- _Stated problem_: Reproduce the entries exactly.

= = = = = = =

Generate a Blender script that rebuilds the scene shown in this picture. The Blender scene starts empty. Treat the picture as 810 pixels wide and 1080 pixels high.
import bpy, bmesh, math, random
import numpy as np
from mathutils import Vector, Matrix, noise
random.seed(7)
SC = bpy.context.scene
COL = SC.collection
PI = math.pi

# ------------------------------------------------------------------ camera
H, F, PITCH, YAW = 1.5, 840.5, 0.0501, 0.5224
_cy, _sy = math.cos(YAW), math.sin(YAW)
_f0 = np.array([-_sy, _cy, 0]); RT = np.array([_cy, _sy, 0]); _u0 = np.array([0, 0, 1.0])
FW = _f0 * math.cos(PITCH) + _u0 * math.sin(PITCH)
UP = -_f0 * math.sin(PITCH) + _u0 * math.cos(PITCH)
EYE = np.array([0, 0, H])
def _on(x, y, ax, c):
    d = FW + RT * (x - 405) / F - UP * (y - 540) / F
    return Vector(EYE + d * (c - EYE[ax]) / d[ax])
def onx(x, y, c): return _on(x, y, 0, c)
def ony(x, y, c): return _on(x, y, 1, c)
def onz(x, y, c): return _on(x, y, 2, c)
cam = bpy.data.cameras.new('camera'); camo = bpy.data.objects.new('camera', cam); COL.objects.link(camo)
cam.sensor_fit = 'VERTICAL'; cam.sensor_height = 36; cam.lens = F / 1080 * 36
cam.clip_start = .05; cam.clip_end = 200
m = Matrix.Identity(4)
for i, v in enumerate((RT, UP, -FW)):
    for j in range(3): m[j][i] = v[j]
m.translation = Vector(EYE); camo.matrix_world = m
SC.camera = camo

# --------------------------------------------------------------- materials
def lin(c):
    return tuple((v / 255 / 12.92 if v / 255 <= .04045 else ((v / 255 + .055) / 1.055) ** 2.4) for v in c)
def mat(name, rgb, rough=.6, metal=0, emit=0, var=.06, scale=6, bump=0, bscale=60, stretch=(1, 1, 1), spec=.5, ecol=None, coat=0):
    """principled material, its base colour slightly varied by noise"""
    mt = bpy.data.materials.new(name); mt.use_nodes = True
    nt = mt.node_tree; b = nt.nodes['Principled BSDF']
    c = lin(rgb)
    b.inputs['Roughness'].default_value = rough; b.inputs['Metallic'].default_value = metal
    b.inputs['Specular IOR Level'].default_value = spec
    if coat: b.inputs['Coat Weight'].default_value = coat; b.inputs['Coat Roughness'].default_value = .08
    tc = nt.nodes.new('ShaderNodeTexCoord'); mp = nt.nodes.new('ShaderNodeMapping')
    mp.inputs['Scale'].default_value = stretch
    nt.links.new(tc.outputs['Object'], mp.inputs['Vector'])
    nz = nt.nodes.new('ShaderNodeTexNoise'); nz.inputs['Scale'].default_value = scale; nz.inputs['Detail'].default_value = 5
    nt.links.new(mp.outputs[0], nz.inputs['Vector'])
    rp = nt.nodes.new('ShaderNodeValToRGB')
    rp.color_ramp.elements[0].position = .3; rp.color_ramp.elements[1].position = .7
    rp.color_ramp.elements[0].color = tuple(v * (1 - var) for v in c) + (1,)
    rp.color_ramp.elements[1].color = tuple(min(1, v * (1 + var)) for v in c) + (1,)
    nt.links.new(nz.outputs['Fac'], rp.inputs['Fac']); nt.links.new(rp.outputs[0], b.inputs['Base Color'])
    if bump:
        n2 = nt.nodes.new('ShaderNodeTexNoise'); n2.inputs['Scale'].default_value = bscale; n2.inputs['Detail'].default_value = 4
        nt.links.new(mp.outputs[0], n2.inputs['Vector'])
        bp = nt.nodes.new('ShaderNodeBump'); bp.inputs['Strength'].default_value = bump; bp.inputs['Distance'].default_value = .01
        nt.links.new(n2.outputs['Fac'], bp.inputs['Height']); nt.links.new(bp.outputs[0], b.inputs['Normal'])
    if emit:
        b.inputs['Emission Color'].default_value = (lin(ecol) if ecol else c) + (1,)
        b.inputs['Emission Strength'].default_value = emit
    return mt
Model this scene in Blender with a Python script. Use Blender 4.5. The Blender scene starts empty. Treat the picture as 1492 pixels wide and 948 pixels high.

= = = = = = =

- _Full output_:
Generate a Blender script that rebuilds the scene shown in this picture. The Blender scene starts empty. Treat the picture as 810 pixels wide and 1080 pixels high.
import bpy, bmesh, math, random
import numpy as np
from mathutils import Vector, Matrix, noise
random.seed(7)
SC = bpy.context.scene
COL = SC.collection
PI = math.pi

# ------------------------------------------------------------------ camera
H, F, PITCH, YAW = 1.5, 840.5, 0.0501, 0.5224
_cy, _sy = math.cos(YAW), math.sin(YAW)
_f0 = np.array([-_sy, _cy, 0]); RT = np.array([_cy, _sy, 0]); _u0 = np.array([0, 0, 1.0])
FW = _f0 * math.cos(PITCH) + _u0 * math.sin(PITCH)
UP = -_f0 * math.sin(PITCH) + _u0 * math.cos(PITCH)
EYE = np.array([0, 0, H])
def _on(x, y, ax, c):
    d = FW + RT * (x - 405) / F - UP * (y - 540) / F
    return Vector(EYE + d * (c - EYE[ax]) / d[ax])
def onx(x, y, c): return _on(x, y, 0, c)
def ony(x, y, c): return _on(x, y, 1, c)
def onz(x, y, c): return _on(x, y, 2, c)
cam = bpy.data.cameras.new('camera'); camo = bpy.data.objects.new('camera', cam); COL.objects.link(camo)
cam.sensor_fit = 'VERTICAL'; cam.sensor_height = 36; cam.lens = F / 1080 * 36
cam.clip_start = .05; cam.clip_end = 200
m = Matrix.Identity(4)
for i, v in enumerate((RT, UP, -FW)):
    for j in range(3): m[j][i] = v[j]
m.translation = Vector(EYE); camo.matrix_world = m
SC.camera = camo

# --------------------------------------------------------------- materials
def lin(c):
    return tuple((v / 255 / 12.92 if v / 255 <= .04045 else ((v / 255 + .055) / 1.055) ** 2.4) for v in c)
def mat(name, rgb, rough=.6, metal=0, emit=0, var=.06, scale=6, bump=0, bscale=60, stretch=(1, 1, 1), spec=.5, ecol=None, coat=0):
    """principled material, its base colour slightly varied by noise"""
    mt = bpy.data.materials.new(name); mt.use_nodes = True
    nt = mt.node_tree; b = nt.nodes['Principled BSDF']
    c = lin(rgb)
    b.inputs['Roughness'].default_value = rough; b.inputs['Metallic'].default_value = metal
    b.inputs['Specular IOR Level'].default_value = spec
    if coat: b.inputs['Coat Weight'].default_value = coat; b.inputs['Coat Roughness'].default_value = .08
    tc = nt.nodes.new('ShaderNodeTexCoord'); mp = nt.nodes.new('ShaderNodeMapping')
    mp.inputs['Scale'].default_value = stretch
    nt.links.new(tc.outputs['Object'], mp.inputs['Vector'])
    nz = nt.nodes.new('ShaderNodeTexNoise'); nz.inputs['Scale'].default_value = scale; nz.inputs['Detail'].default_value = 5
    nt.links.new(mp.outputs[0], nz.inputs['Vector'])
    rp = nt.nodes.new('ShaderNodeValToRGB')
    rp.color_ramp.elements[0].position = .3; rp.color_ramp.elements[1].position = .7
    rp.color_ramp.elements[0].color = tuple(v * (1 - var) for v in c) + (1,)
    rp.color_ramp.elements[1].color = tuple(min(1, v * (1 + var)) for v in c) + (1,)
    nt.links.new(nz.outputs['Fac'], rp.inputs['Fac']); nt.links.new(rp.outputs[0], b.inputs['Base Color'])
    if bump:
        n2 = nt.nodes.new('ShaderNodeTexNoise'); n2.inputs['Scale'].default_value = bscale; n2.inputs['Detail'].default_value = 4
        nt.links.new(mp.outputs[0], n2.inputs['Vector'])
        bp = nt.nodes.new('ShaderNodeBump'); bp.inputs['Strength'].default_value = bump; bp.inputs['Distance'].default_value = .01
        nt.links.new(n2.outputs['Fac'], bp.inputs['Height']); nt.links.new(bp.outputs[0], b.inputs['Normal'])
    if emit:
        b.inputs['Emission Color'].default_value = (lin(ecol) if ecol else c) + (1,)
        b.inputs['Emission Strength'].default_value = emit
    return mt
Model this scene in Blender with a Python script. Use Blender 4.5. The Blender scene starts empty. Treat the picture as 1492 pixels wide and 948 pixels high.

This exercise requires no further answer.